当初、韓国海軍は「ドイツ製214型潜水艦(KSS-II)」→「国産3,500トン型通常動力潜水艦(KSS-III)」→「国産4,000トン型原子力潜水艦(SSX)」と段階的に整備していく計画で、KSS-IIIには国産巡航ミサイルを搭載して戦略兵器として運用する予定だったが、このKSS-IIIを建造する過程を省き、すぐにでも原子力潜水艦を建造する方が効果的な戦略兵器の確保につながると軍首脳は判断した。海軍はこのため、2003年6月にADD(Agency for Defense Development:国防科学研究所)と海軍潜水艦担当官からなる30人余りのSSX事業団を設置し、このSSX事業団は潜水艦設計、KAERI(Korea Atomic Energy Research Institude:韓国原子力研究所)は核推進システムの設計を担当した。事業団は2004~2006年に基本設計概念の研究を終え、2007年から建造に着手し、2012年から2~3年間隔で3隻就役させる計画を立案した。

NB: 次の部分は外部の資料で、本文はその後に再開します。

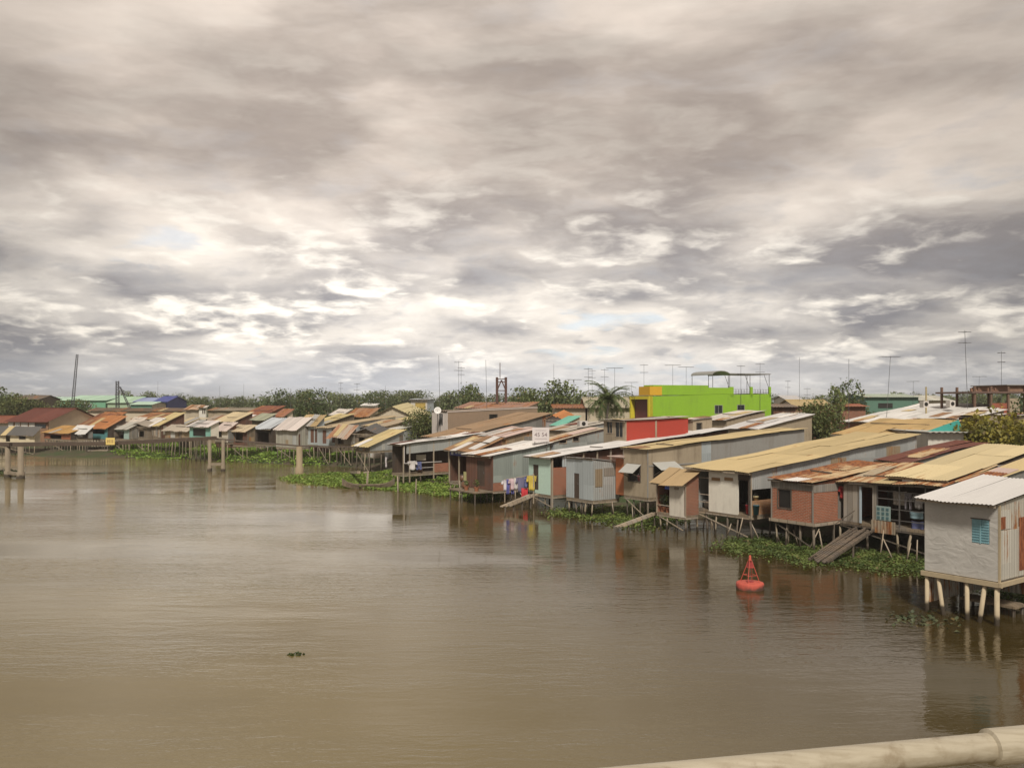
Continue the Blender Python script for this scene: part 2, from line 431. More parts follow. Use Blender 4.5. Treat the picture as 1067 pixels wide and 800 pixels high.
    if not gable and ragged:
        for i in range(patches if patches is not None else rr.choice((1, 2, 2, 3, 4) if Y < 80 else (0, 0, 1, 1))):       # odd sheets nailed over leaks
            px0 = rr.uniform(x0 + .1, max(x0 + .15, x1 - 1.1)); L_ = rr.uniform(1.0, 2.8); py0 = rr.uniform(0, max(.3, min(L, 12) - L_)) if i else -oh[0] - .08
            q = MB(); q.sheet(lambda x, y: zs(x, y) + .01 * (y - py0), px0, min(px0 + .92, x1), py0, min(py0 + L_, y1), .38 if far else .13, .03 if far else .014, 4, 2, rr.uniform(-1, 1), .075)
            q.build('roof_patch', rr.choice(PATCHES if Y < 80 else PATCHES[1:5]), ro)
        if rr.random() < .6 and patches != 0:                                                                     # planks and bricks that hold the sheets down
            q = MB(); yy_ = rr.uniform(.3, min(L, 6) * .8); xa_ = rr.uniform(x0 + .1, x0 + (x1 - x0) * .4); xb_ = rr.uniform(x0 + (x1 - x0) * .6, x1 - .1)
            q.bar((xa_, yy_, zs(xa_, yy_) + .10), (xb_, yy_ + rr.uniform(-.3, .3), zs(xb_, yy_) + .10), .09, .05); q.build('roof_plank', POSTDARK, ro)
    q = MB()
    for xx in (-w + .1, -.1): q.bar((xx, -oh[0] + .03, zr(xx, -oh[0]) - .04), (xx, min(L, 3), zr(xx, min(L, 3)) - .04), .06, .08)
    q.bar((-w - oh[1] + .03, -oh[0] + .05, zr(-w, -oh[0]) - .035), (oh[1] - .03, -oh[0] + .05, zr(0, -oh[0]) - .035), .05, .07)
    q.build('rafter', post, ro)
    if stilts:
        n = max(nst or 0, int(w / .85) + 2)
        spots = [(-w + .12 + (w - .24) * i / (n - 1), .12) for i in range(n)]
        yy = 1.7
        while yy < min(L, 6.5): spots += [(-.12, yy), (-w + .12, yy)]; yy += 1.7 + rr.uniform(-.2, .3)
        for sx, sy in spots:
            q = MB(); tx, ty = rr.gauss(0, .13), rr.gauss(0, .1); r_ = rr.uniform(.038, .062)
            q.tube([(sx + tx, sy + ty, -.9), (sx + tx * .4 + rr.uniform(-.03, .03), sy + ty * .4, base * .5), (sx, sy, base - .05)], [r_ * 1.15, r_ * 1.05, r_], 8); q.build('stilt', rr.choice((STILT_A, STILT_B, STILT_C)), root, True)
        q = MB(); q.bar((-w, .06, base - .16), (.0, .06, base - .16), .08, .10); q.bar((-.06, .1, base - .165), (-.06, min(L, 6.5), base - .165), .08, .10)
        if rr.random() < .7 and n > 1: q.bar((-w + .1, .05, base - .2), (-.2, .05, .15), .04, .05)
        q.build('beam', post, root)
    return h
def add(h, name, mb, mat, sm=False): return mb.build(name, mat, h.root, sm)


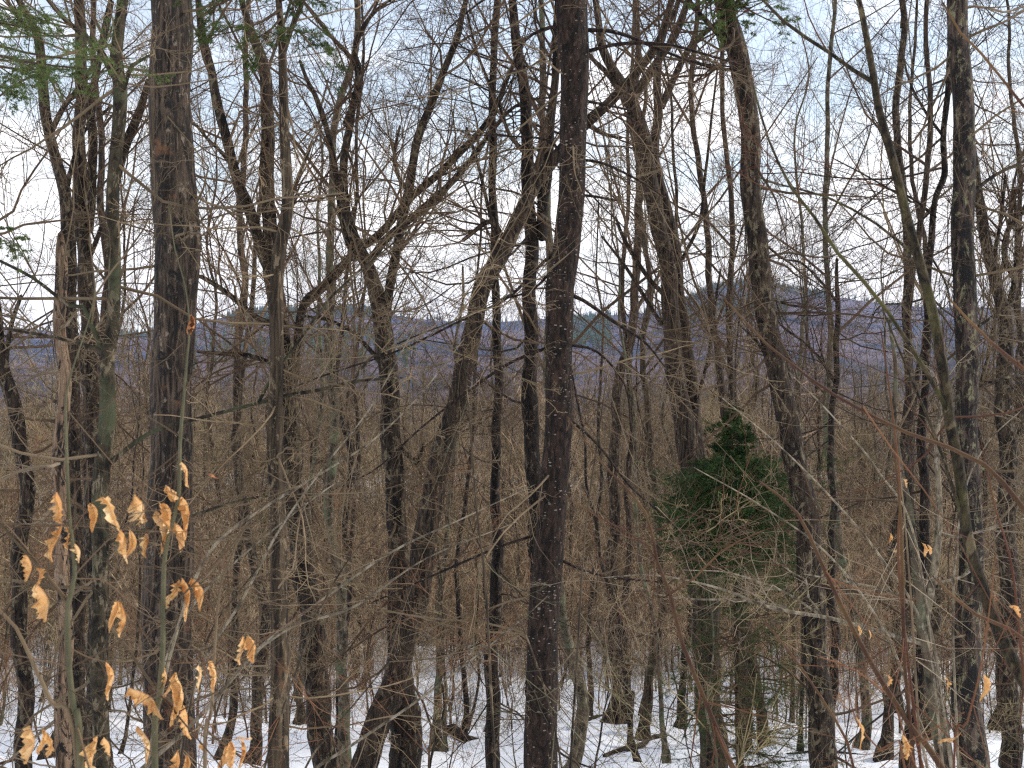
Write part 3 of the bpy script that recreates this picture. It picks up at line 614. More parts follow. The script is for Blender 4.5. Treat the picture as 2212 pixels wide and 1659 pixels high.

なお、原子力潜水艦は原子力発電所のように低濃縮核燃料を使用するため、朝鮮半島非核化宣言には違反しない。
【2006年10月1日追記】
DAPA(Defense Acquisition Program Agency:防衛事業庁)の関係者は2006年9月27日、3,000t級の次期潜水艦事業(KSS-Ⅲ)は原子力機関でなく、通常動力を採用すると発言した。以前からKSS-Ⅲは攻撃原潜として計画されているという噂が流れており、今回韓国海軍が原潜の建造を諦めたのは周辺諸国の反発を考慮した為と推測されている。KSS-Ⅲは2018年頃から建造が始まる予定。ただ元々韓国海軍は攻撃原潜の建造をKSS-Ⅲの次に行う計画だったので、今後もKSS-Ⅲの後に整備する次々期潜水艦として開発を進める可能性も捨て切れない。